Friday, 22 May 2020

Godzilla: All Monsters Attack (1969)

"Everyone is so hard a work that they forget about the kids, huh?"

This is, appropriately enough, the 666th film I've blogged over the last nine years, and it's winderful. For completely unexpected reasons, it's the best Godzilla film I've seen so far.

Opinion, it seems, is divided between those who hate the film for its lack of focus on the monsters and extensive and for its obvious use of stock footage of the monsters on the one hand, and those who point out that this is quite clearly a sodding children's film, and a magical one at that, on the other.

This is a film about a litte boy, Ichiro, whose parents work long hours and leave him alone for hours after school (unthinkable in this day and age), and who is both obsessed by Kaiju and plagued by a bully whom he likens to Gabara.

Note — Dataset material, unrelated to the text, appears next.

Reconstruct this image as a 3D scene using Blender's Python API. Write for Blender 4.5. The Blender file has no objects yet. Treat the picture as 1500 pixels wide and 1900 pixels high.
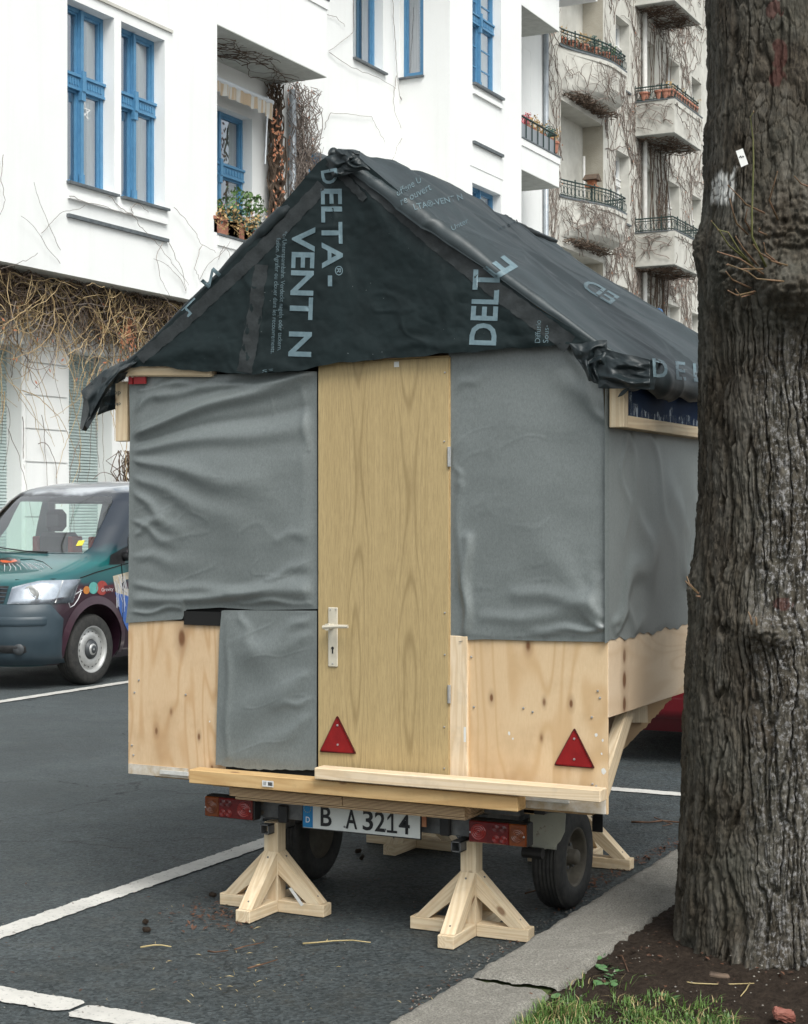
import bpy, bmesh, math, random
import numpy as np
from mathutils import Vector, Matrix

random.seed(7)
rng = np.random.default_rng(7)
C = bpy.context.scene
COL = C.collection
rad = math.radians

# ------------------------------------------------------------------ camera
TH = rad(26.7)                 # the street runs 26.7 degrees to the right of the view
CT, ST = math.cos(TH), math.sin(TH)
FP, CX, CY, CH = 3042.0, 750.0, 951.0, 1.55
cam_d = bpy.data.cameras.new('camera')
cam = bpy.data.objects.new('camera', cam_d)
COL.objects.link(cam)
cam.location = (0, 0, CH)
cam.rotation_euler = (rad(90), 0, TH)
cam_d.sensor_fit = 'HORIZONTAL'
cam_d.sensor_width = 36
cam_d.lens = 36 * FP / 1500
cam_d.clip_start = 0.05
cam_d.clip_end = 600
C.camera = cam

# ------------------------------------------------------------------ light: bright overcast
SUN_EL, SUN_AZ = rad(52), rad(128)      # azimuth clockwise from +Y
world = bpy.data.worlds.new('World')
C.world = world
world.use_nodes = True
wn = world.node_tree
bg = wn.nodes['Background']
sky = wn.nodes.new('ShaderNodeTexSky')
sky.sky_type = 'NISHITA'
sky.sun_disc = False
sky.sun_elevation = SUN_EL
sky.sun_rotation = SUN_AZ
sky.air_density = 1.0
sky.dust_density = 4.0
sky.ozone_density = 1.0
hs = wn.nodes.new('ShaderNodeHueSaturation')
hs.inputs['Saturation'].default_value = 0.22
hs.inputs['Value'].default_value = 1.0
wn.links.new(sky.outputs[0], hs.inputs['Color'])
tn = wn.nodes.new('ShaderNodeMix'); tn.data_type = 'RGBA'; tn.blend_type = 'MULTIPLY'; tn.inputs[0].default_value = 1.0
tn.inputs[7].default_value = (0.955, 1.0, 0.985, 1)      # the faintly green cast of the overcast day
wn.links.new(hs.outputs[0], tn.inputs[6])
wn.links.new(tn.outputs[2], bg.inputs['Color'])
bg.inputs['Strength'].default_value = 0.135
sun_d = bpy.data.lights.new('sun', 'SUN')
sun_d.energy = 1.5
sun_d.angle = rad(30)
sun_d.color = (1.0, 0.97, 0.93)
sun = bpy.data.objects.new('sun', sun_d)
COL.objects.link(sun)
dirv = Vector((math.sin(SUN_AZ) * math.cos(SUN_EL), math.cos(SUN_AZ) * math.cos(SUN_EL), math.sin(SUN_EL)))
sun.rotation_euler = (-dirv).to_track_quat('-Z', 'Y').to_euler()
vs = C.view_settings
vs.view_transform = 'Standard'
vs.look = 'None'
vs.exposure = 0.58
vs.gamma = 1.0
vs.use_curve_mapping = False
C.cycles.max_bounces = 8
C.cycles.transparent_max_bounces = 12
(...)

In his dreams, nicely shown as such by the type of effects that we Doctor Who fans call CSO, he flies to Monster Island and sees all the monsters, befriending little Minya. For those who comlain about Minya talking, these are dream sequences and this is a sodding kids' film, pretty much Mary Poppins with Kaiju.

I think it's a lovely, elegantly plotted and ingenious film, albeit cheap, about a little boy encouraged to fight bullies- and crooks- by a parable on Monster Island. Who'd be a kid in 60s Japan?